Only the lines from the start of the data through the line with "c = MB(); c.tube([(-.7, -.1, 28.4), (-.7, -3.2, 27.0)], .06, 5);" belong in the copy. Restate them word for word, minus the pictures.
════════════════════
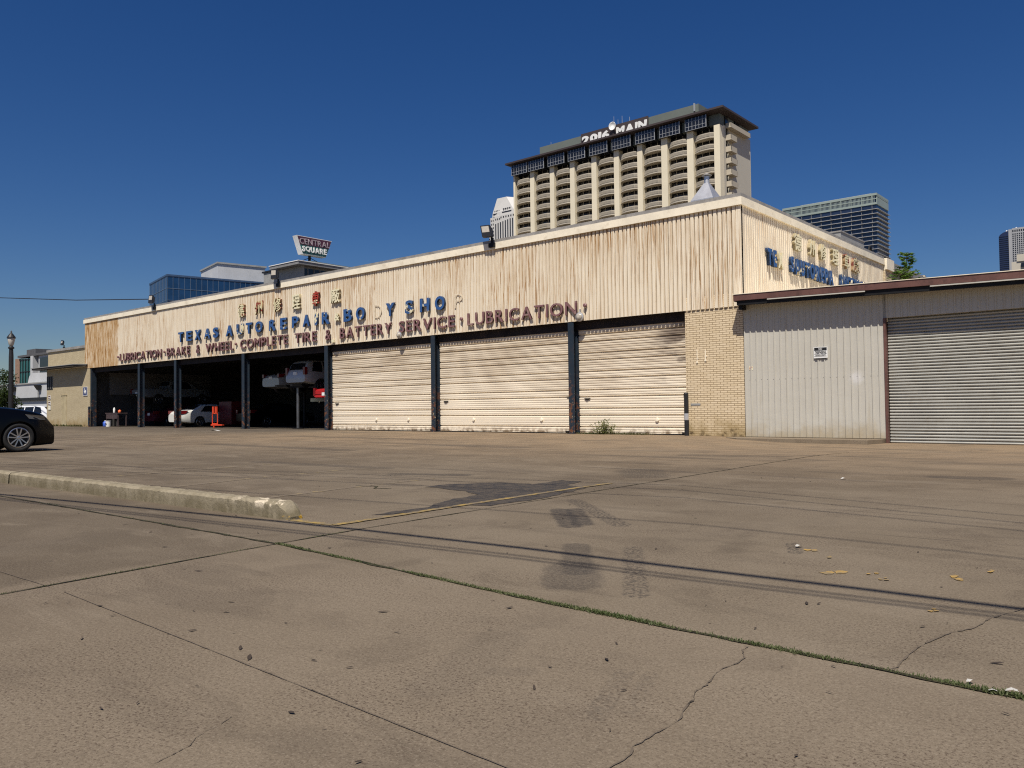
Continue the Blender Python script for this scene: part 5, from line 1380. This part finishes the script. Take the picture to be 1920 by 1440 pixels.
c = MB(); c.prism(out, lambda p: (0, p[0], p[1]), lambda p: (-1.3, p[0], p[1])); c.build('cabinet', WHITE, sg)
SM = paint('sign_maroon', (.075, .024, .045), .5, 0, .25, 1.5, (.04, .02, .03), .6); ST_ = paint('sign_teal', (.022, .10, .10), .5, 0, .3, 1.5, (.01, .03, .035), .6)
c = MB(); c.prism([(-3.2, 31.85), (4.12, 31.85), (3.55, 30.4), (-2.68, 30.4)], lambda p: (.01, p[0], p[1]), lambda p: (.04, p[0], p[1])); c.build('maroon_panel', SM, sg)
c = MB(); c.prism([(-2.68, 30.38), (3.55, 30.38), (2.86, 28.85), (-2.08, 28.85)], lambda p: (.01, p[0], p[1]), lambda p: (.04, p[0], p[1])); c.build('teal_panel', ST_, sg)
for ch, a, b in word_boxes('CENTRAL', -2.75, 3.75, .0, .84):
    link('letter', fit_glyph(ch, a, b, 30.55, 31.55, lambda u, z, q: Vector((.04+q, u, z)), .10, .0), paint('faded_letter_'+ch, (.36, .30, .33), .6), sg)
for ch, a, b in word_boxes('SQUARE', -2.2, 3.0, .03, .88):
    link('letter', fit_glyph(ch, a, b, 29.2, 30.2, lambda u, z, q: Vector((.04+q, u, z)), .14, .03), WHITE, sg)
c = MB(); c.box(-.9, -.55, -.3, .05, 26.9, 28.8); c.build('post', DARK, sg)
c = MB(); c.tube([(-.7, -.1, 28.4), (-.7, -3.2, 27.0)], .06, 5); c.tube([(-.7, -.1, 28.4), (-.7, 4.2, 27.0)], .06, 5); c.build('brace', DARK, sg)

# --- white building and teal apartment block at far left
wb = thing('white_building', 'plain white building with a dark band between the trees and the annex', 'building', (-78, 9, 0))
c = LMB(); c.box(-90, -71, 6, 20, -.3, 4.0); c.build('wall', WHITEB, wb); c = LMB(); c.box(-90.1, -70.9, 5.8, 20, 2.26, 2.55); c.build('band', PLAST, wb)
c = LMB(); c.box(-90.1, -70.9, 5.9, 20, 3.92, 4.05); c.build('ledge', GREYP, wb)
c = LMB(); c.prism([(-81.6, 4.05), (-81.2, 4.8), (-80.5, 5.15), (-71.5, 4.95), (-71.5, 4.05)], lambda p: (p[0], 7.0, p[1]), lambda p: (p[0], 19, p[1])); c.build('upper_wall', WHITEB, wb)
for i, x in enumerate((-75.4, -82.2)):
    t = thing('pole_light', ('dark box light on a short pole on the white building', 'box light on a short pole beside the street lamp')[i], 'lamp', (x, 5.85, 2.55), group='box lights on the white building')
    c = MB(); c.box(-.08, .08, -.05, .03, 0, .75); c.build('pole', GREYP, t); c = MB(); c.add([(-.45, -.3, 1.2), (.5, -.3, 1.2), (.5, .1, 1.2), (-.45, .1, 1.2), (-.15, -.1, .72), (.4, -.1, .72), (.4, .1, .72), (-.15, .1, .72)], [(0, 1, 2, 3), (4, 7, 6, 5), (0, 4, 5, 1), (1, 5, 6, 2), (2, 6, 7, 3), (3, 7, 4, 0)]); c.build('lamp_head', PLAST, t)
DKG = paint('dark_grey_roof', (.09, .09, .095), .7)
tl = thing('apartment_block', 'distant apartment block with teal glass and a brick strip at far left', 'building', (-137, 30, 0))
TEAL = paint('teal_glass', (.015, .10, .10), .15, 0, .3, .3, spec=.6)
c = LMB(); c.box(-143.5, -140.6, 26, 40, 0, 10.3); c.build('brick_wall', m_brick('distant_brick', (.20, .10, .075), (.17, .085, .065), (.15, .09, .07), .5, .25, dirt=False), tl)
c = LMB(); c.box(-140.5, -135.5, 25.8, 40, 0, 10.1); o = c.build('glass_wall', TEAL, tl); c = LMB()
for i in range(5): c.box(-140.5+i*1.22, -140.4+i*1.22, 25.7, 25.82, 0, 10.1)
for i in range(4): c.box(-140.5, -135.5, 25.7, 25.82, 9.9-i*2.0, 10.0-i*2.0)
c.build('mullion', PLAST, o)
c = LMB(); c.box(-135.4, -134.4, 25.6, 40, 0, 10.4); c.box(-133.0, -128, 26, 40, 0, 10.6); c.build('white_column', WHITEB, tl)
c = LMB(); c.box(-134.4, -133.0, 26.5, 40, 0, 10.4); c.box(-132.3, -128.8, 25.9, 26, 6, 10.0); c.build('window', TWIN, tl)
c = LMB(); c.box(-141.5, -127.5, 25.7, 40, 10.4, 10.75); c.box(-141.2, -137.2, 27, 40, 10.75, 11.8); c.build('roof', DKG, tl)

# clean up helper
bpy.data.objects.remove(_to)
════════════════════
EXPECTED OUTPUT =
Continue the Blender Python script for this scene: part 5, from line 1380. This part finishes the script. Take the picture to be 1920 by 1440 pixels.
c = MB(); c.prism(out, lambda p: (0, p[0], p[1]), lambda p: (-1.3, p[0], p[1])); c.build('cabinet', WHITE, sg)
SM = paint('sign_maroon', (.075, .024, .045), .5, 0, .25, 1.5, (.04, .02, .03), .6); ST_ = paint('sign_teal', (.022, .10, .10), .5, 0, .3, 1.5, (.01, .03, .035), .6)
c = MB(); c.prism([(-3.2, 31.85), (4.12, 31.85), (3.55, 30.4), (-2.68, 30.4)], lambda p: (.01, p[0], p[1]), lambda p: (.04, p[0], p[1])); c.build('maroon_panel', SM, sg)
c = MB(); c.prism([(-2.68, 30.38), (3.55, 30.38), (2.86, 28.85), (-2.08, 28.85)], lambda p: (.01, p[0], p[1]), lambda p: (.04, p[0], p[1])); c.build('teal_panel', ST_, sg)
for ch, a, b in word_boxes('CENTRAL', -2.75, 3.75, .0, .84):
    link('letter', fit_glyph(ch, a, b, 30.55, 31.55, lambda u, z, q: Vector((.04+q, u, z)), .10, .0), paint('faded_letter_'+ch, (.36, .30, .33), .6), sg)
for ch, a, b in word_boxes('SQUARE', -2.2, 3.0, .03, .88):
    link('letter', fit_glyph(ch, a, b, 29.2, 30.2, lambda u, z, q: Vector((.04+q, u, z)), .14, .03), WHITE, sg)
c = MB(); c.box(-.9, -.55, -.3, .05, 26.9, 28.8); c.build('post', DARK, sg)
c = MB(); c.tube([(-.7, -.1, 28.4), (-.7, -3.2, 27.0)], .06, 5); c.tube([(-.7, -.1, 28.4), (-.7, 4.2, 27.0)], .06, 5); c.build('brace', DARK, sg)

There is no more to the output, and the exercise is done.